When that event fires and a signer is invited, Verdocs may deliver both an email and a text—if all of the conditions below are met.
| Condition | Why it matters |
|---|---|
| Your organization has the SMS notifications entitlement | Without it, Verdocs skips SMS silently and still sends email. See Understanding Entitlements. |
| The recipient has a phone number on their record | SMS is only queued when phone is present at invite time. |
The envelope is not no_contact | Bring-your-own-notification envelopes skip all outbound contact from Verdocs. See Bring-Your-Own Notification. |
| The recipient has not opted out of SMS | Recipients who reply STOP, CANCEL, or END will not receive further texts. |
Reminders and resends use recipient:reminder, which is email-only. A new SMS is not sent on reminder or manual resend—even if the recipient has a phone number. Only the original recipient:invited event triggers a text.
What the message looks like
An invitation SMS follows this pattern:
Action required - {envelope name}
{sender name} invited you to review and sign a document.
Sign here: {signing link}
Reply STOP to cancel.The signing link respects your Brand configuration: if the envelope uses a brand with an active custom app domain, the link points there; otherwise it uses the default Verdocs signing host. The link includes the recipient's role and a secure access key—the same style of deep link recipients receive by email.
How SMS fits into your integration
Provide a phone number on the recipient
When you create an envelope, include a phone value on each recipient who should be reachable by text. At least one of email or phone is required per recipient; many teams supply both so Verdocs can reach signers on either channel.
Use a valid, internationally formatted number (E.164). Verdocs normalizes phone numbers before sending.
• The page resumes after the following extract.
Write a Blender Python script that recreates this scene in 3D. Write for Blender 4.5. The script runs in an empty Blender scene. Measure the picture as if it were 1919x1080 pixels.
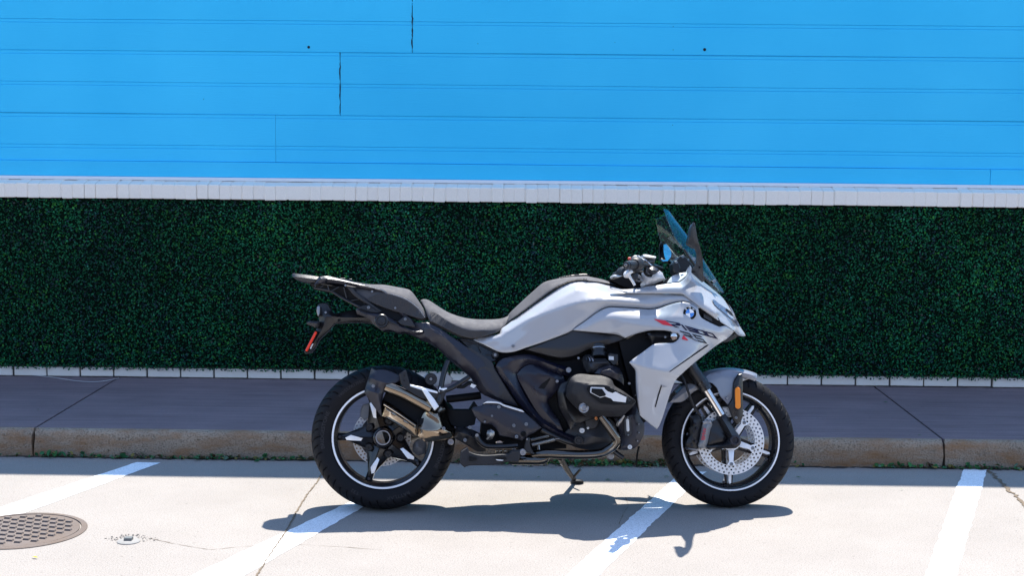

Invalid numbers are rejected at send time rather than retried indefinitely.
Email and SMS run in parallel
Invitations are not either/or. When a recipient has both email and phone, Verdocs queues both channels independently. That is why you may see envelope history entries for an email invite and an SMS invite for the same recipient—and why a missing SMS entitlement does not block email delivery.
Opt-out and consent
SMS consent works differently from email:
- Email recipients are treated as opted in by default for transactional messages.
- SMS recipients are not auto-opted-in. Verdocs tracks consent per organization and phone number. A recipient who has not opted out (
pendingoropted_in) can receive messages; anopted_outrecipient will not.
Every transactional message includes "Reply STOP to cancel." Inbound replies of STOP, CANCEL, or END mark the number as opted out for that organization. Future invitations to that number are suppressed for SMS while email continues to work.
Bring-your-own notification
If your application owns all signer communication, set no_contact: true on the envelope. Verdocs will not send invitation emails or SMS for that envelope. You are responsible for delivering the signing link yourself—typically via Start Signing Session or your own link construction.
Observability: history, certificates, and usage
Verdocs gives you several ways to confirm what happened—useful for support tickets and billing reconciliation.
Envelope history records whether a recipient was invited via email or SMS. In the dashboard, you will see messages like "Jane Doe has been invited via sms" alongside the email equivalent. When a recipient opens the document, history also notes whether they arrived through the email link or SMS link.
Completion certificates include an SMS Invitation indicator when the signer entered the workflow through a text-message link (alongside Email Invitation, In-Person Link, and In-App options). This helps demonstrate how the signer was reached during an audit.
Usage metering records each SMS invitation as sms_invite in your organization's usage metrics. Query Get organization usage or listen for the entitlement_used webhook event to feed internal billing or dashboards—especially valuable with organization hierarchies.